Since the values assigned to α and β are assumed to hold over all sites, will the first two substitution models work as they are, or will normalization still pose a problem?

[rbouckaert]

The way you have things set up looks OK to me, and indeed leaving at least one rate fixed (to 1) makes everything identifiable.

What I tried to point out is that in a rate matrix for N states, there are N*N entries in the rate matrix, but N+1 of them are not free: N on the diagonal and 1 because of the normalisation. So, for binary data, N=2, leaving just 1 degree of freedom. But since you have more sources of information for α and β this restriction does not apply in your case: α and β are identifiably for their individual sites, so having another rate matrix as function of α and β should not be a problem.

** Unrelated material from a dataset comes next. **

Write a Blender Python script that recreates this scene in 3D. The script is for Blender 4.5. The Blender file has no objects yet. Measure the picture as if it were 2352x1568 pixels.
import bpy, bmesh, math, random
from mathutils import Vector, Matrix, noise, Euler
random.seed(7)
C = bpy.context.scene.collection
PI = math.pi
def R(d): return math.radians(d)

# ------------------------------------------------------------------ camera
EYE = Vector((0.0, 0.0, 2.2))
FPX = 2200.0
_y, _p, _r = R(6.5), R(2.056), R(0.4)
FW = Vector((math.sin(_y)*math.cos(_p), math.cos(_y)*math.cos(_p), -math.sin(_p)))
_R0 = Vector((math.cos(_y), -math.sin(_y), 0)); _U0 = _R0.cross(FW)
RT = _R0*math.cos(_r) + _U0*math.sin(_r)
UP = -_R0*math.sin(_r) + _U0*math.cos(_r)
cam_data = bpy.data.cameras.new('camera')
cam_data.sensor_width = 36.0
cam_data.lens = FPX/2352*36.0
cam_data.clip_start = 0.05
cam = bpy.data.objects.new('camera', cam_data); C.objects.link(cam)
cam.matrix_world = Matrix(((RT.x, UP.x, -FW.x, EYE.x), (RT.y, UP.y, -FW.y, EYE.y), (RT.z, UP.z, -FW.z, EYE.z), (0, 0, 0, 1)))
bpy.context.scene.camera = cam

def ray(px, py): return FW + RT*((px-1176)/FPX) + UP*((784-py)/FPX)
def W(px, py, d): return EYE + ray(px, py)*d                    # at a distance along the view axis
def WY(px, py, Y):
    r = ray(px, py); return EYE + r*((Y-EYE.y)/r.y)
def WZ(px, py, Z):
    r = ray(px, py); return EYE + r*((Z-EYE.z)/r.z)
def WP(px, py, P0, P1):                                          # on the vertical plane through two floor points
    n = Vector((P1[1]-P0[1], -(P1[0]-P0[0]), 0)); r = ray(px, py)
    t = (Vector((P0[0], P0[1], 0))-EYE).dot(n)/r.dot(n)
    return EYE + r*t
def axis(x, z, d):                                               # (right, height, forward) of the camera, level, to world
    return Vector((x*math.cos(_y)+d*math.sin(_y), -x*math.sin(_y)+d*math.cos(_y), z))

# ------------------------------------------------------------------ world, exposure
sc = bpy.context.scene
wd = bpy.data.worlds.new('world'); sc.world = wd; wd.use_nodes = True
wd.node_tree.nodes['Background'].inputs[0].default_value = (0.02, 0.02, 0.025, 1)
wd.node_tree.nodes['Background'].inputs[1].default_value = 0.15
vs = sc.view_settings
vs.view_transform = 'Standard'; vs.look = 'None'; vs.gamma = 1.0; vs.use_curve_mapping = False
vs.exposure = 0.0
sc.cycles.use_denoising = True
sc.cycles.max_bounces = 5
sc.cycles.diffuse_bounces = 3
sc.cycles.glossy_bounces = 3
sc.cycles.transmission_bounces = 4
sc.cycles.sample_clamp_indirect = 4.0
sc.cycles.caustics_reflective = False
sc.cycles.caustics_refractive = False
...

Anyway, let me know if you need any help implementing these substitution models or the constraints you want to put on parameters.

[jjmccollum]

I may need your help in implementing these changes. I'm working with @rbturnbull on this, and he's more experienced in adding features to BEAST than I am, but it would also be a valuable skill for me to learn, so any help would be appreciated!

[rbturnbull]

Hi @jjmccollum and @rbouckaert - this all looks good to me. I'm happy to work with @jjmccollum on this and we'll see how we go. We might have questions in the future.

[jjmccollum]

It looks like we might already be able to encode rate parameter combinations in substitution model matrices using RPNcalculator. For the matrix

                 -1                      1
        Clar_rate + Byz_rate  -Clar_rate - Byz_rate

the XML

<parameter spec="parameter.CompoundValuable" id="rates.character1" name="rates">
    <!-- Start rate vars -->
    <var idref="default_rate"/>
    <var spec="RPNcalculator" expression="Clar_rate Byz_rate +">
        <parameter idref="Clar_rate"/>
        <parameter idref="Byz_rate"/>
    </var>
    <!-- End rate vars -->
</parameter>

appears to work; at the very least, it is not raising any exceptions when I input the XML to BEAST.

[jjmccollum]

Just adding some thoughts on this process in case anyone has any relevant remarks. Substitutional model matrices with arbitrary combinations of variable rates work for short runs (~100,000 samples), but in longer runs (~20,000,000 samples), the process eventually reaches an assignment of rates that makes at least one site's substitution matrix singular (which happens if the site substitution models have @spec="GeneralSubstitutionModel") or ill-conditioned, resulting in repeated "SVD is not converged" warnings and eventually a java.lang.ArrayIndexOutOfBoundsException in the RobustEigenDecomposition.tql2 method (which happens if the site substitution models have @spec="ComplexSubstitutionModel"). It makes sense that this happens given how arbitrary the rate matrices are allowed to be, but it would be nice if I could force a perturbation of the rates whenever they result in a singular or ill-conditioned matrix or if I could adjust the rates together with an operator in a way that avoids this outcome (although I'm not sure if that's possible).

[rbouckaert]

@jjmccollum would putting a prior on rates to ensure there are not many (almost) zero rates in the matrix solve the problem? Could that be a feasible solution for your analysis?

[jjmccollum]

@rbouckaert It looks like that did the trick! With the priors on rates, I'm no longer seeing the same errors. Thanks for the suggestion!